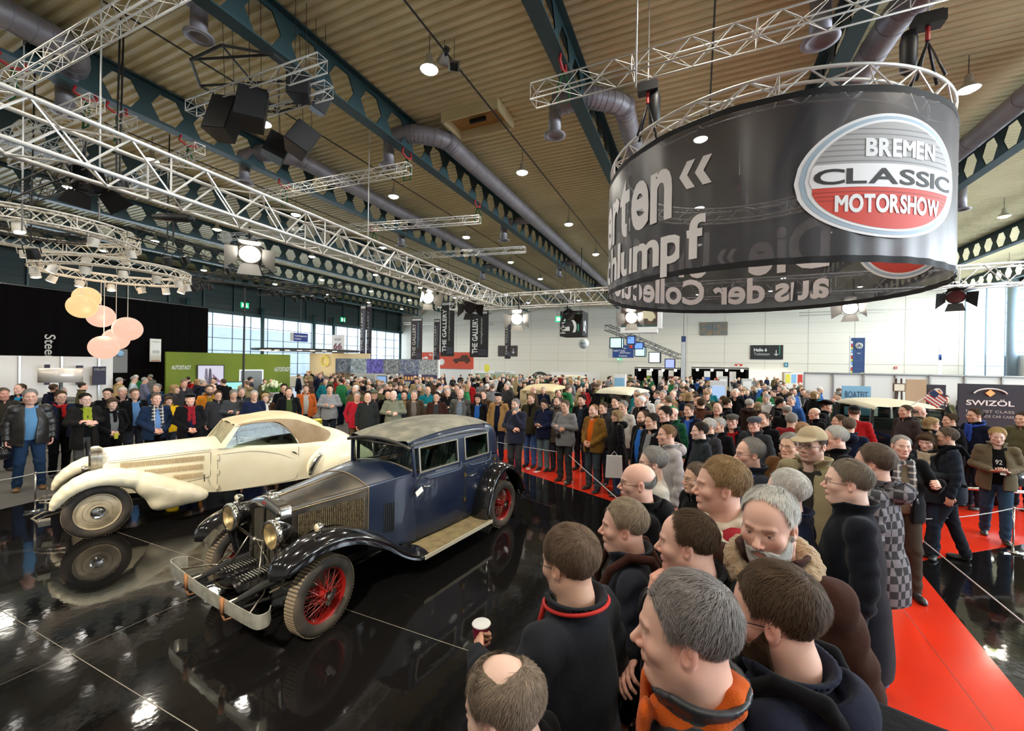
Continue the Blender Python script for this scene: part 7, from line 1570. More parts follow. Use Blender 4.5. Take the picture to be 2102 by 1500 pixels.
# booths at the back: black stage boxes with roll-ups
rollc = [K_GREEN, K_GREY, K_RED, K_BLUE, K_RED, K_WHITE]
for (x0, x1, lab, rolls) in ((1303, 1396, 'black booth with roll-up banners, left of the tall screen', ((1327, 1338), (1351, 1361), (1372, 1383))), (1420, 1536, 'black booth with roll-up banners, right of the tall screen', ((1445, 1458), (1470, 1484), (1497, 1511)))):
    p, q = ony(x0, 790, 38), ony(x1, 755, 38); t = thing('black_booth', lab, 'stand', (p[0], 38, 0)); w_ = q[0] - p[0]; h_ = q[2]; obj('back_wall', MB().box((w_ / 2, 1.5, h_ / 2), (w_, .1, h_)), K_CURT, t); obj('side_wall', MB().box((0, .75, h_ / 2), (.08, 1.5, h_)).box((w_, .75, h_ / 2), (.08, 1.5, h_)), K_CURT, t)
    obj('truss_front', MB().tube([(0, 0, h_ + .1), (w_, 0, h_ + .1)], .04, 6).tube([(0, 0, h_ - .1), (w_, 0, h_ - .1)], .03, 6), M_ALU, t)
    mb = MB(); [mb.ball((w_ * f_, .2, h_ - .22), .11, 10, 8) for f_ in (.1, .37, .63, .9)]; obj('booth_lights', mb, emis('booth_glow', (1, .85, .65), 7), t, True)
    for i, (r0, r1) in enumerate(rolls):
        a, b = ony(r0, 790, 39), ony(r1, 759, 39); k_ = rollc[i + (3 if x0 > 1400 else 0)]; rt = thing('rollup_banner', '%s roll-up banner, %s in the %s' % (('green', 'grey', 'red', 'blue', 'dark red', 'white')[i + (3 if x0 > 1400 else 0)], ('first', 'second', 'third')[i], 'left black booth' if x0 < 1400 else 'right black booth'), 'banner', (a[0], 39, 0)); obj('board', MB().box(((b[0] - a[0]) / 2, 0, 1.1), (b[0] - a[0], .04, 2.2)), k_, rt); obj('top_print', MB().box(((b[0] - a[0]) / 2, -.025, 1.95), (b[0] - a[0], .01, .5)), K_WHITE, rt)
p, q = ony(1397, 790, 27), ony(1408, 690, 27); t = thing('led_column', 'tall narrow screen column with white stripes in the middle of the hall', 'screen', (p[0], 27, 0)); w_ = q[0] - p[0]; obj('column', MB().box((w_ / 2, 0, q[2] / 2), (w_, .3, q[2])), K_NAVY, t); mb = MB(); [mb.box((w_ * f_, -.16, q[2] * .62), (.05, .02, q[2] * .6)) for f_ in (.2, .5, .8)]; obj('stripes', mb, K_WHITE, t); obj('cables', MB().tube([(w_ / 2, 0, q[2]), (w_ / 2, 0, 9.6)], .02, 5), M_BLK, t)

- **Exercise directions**
Copy each line in full and exactly, omitting any picture.

- **Problem solution**
Continue the Blender Python script for this scene: part 7, from line 1570. More parts follow. Use Blender 4.5. Take the picture to be 2102 by 1500 pixels.
# booths at the back: black stage boxes with roll-ups
rollc = [K_GREEN, K_GREY, K_RED, K_BLUE, K_RED, K_WHITE]
for (x0, x1, lab, rolls) in ((1303, 1396, 'black booth with roll-up banners, left of the tall screen', ((1327, 1338), (1351, 1361), (1372, 1383))), (1420, 1536, 'black booth with roll-up banners, right of the tall screen', ((1445, 1458), (1470, 1484), (1497, 1511)))):
    p, q = ony(x0, 790, 38), ony(x1, 755, 38); t = thing('black_booth', lab, 'stand', (p[0], 38, 0)); w_ = q[0] - p[0]; h_ = q[2]; obj('back_wall', MB().box((w_ / 2, 1.5, h_ / 2), (w_, .1, h_)), K_CURT, t); obj('side_wall', MB().box((0, .75, h_ / 2), (.08, 1.5, h_)).box((w_, .75, h_ / 2), (.08, 1.5, h_)), K_CURT, t)
    obj('truss_front', MB().tube([(0, 0, h_ + .1), (w_, 0, h_ + .1)], .04, 6).tube([(0, 0, h_ - .1), (w_, 0, h_ - .1)], .03, 6), M_ALU, t)
    mb = MB(); [mb.ball((w_ * f_, .2, h_ - .22), .11, 10, 8) for f_ in (.1, .37, .63, .9)]; obj('booth_lights', mb, emis('booth_glow', (1, .85, .65), 7), t, True)
    for i, (r0, r1) in enumerate(rolls):
        a, b = ony(r0, 790, 39), ony(r1, 759, 39); k_ = rollc[i + (3 if x0 > 1400 else 0)]; rt = thing('rollup_banner', '%s roll-up banner, %s in the %s' % (('green', 'grey', 'red', 'blue', 'dark red', 'white')[i + (3 if x0 > 1400 else 0)], ('first', 'second', 'third')[i], 'left black booth' if x0 < 1400 else 'right black booth'), 'banner', (a[0], 39, 0)); obj('board', MB().box(((b[0] - a[0]) / 2, 0, 1.1), (b[0] - a[0], .04, 2.2)), k_, rt); obj('top_print', MB().box(((b[0] - a[0]) / 2, -.025, 1.95), (b[0] - a[0], .01, .5)), K_WHITE, rt)
p, q = ony(1397, 790, 27), ony(1408, 690, 27); t = thing('led_column', 'tall narrow screen column with white stripes in the middle of the hall', 'screen', (p[0], 27, 0)); w_ = q[0] - p[0]; obj('column', MB().box((w_ / 2, 0, q[2] / 2), (w_, .3, q[2])), K_NAVY, t); mb = MB(); [mb.box((w_ * f_, -.16, q[2] * .62), (.05, .02, q[2] * .6)) for f_ in (.2, .5, .8)]; obj('stripes', mb, K_WHITE, t); obj('cables', MB().tube([(w_ / 2, 0, q[2]), (w_ / 2, 0, 9.6)], .02, 5), M_BLK, t)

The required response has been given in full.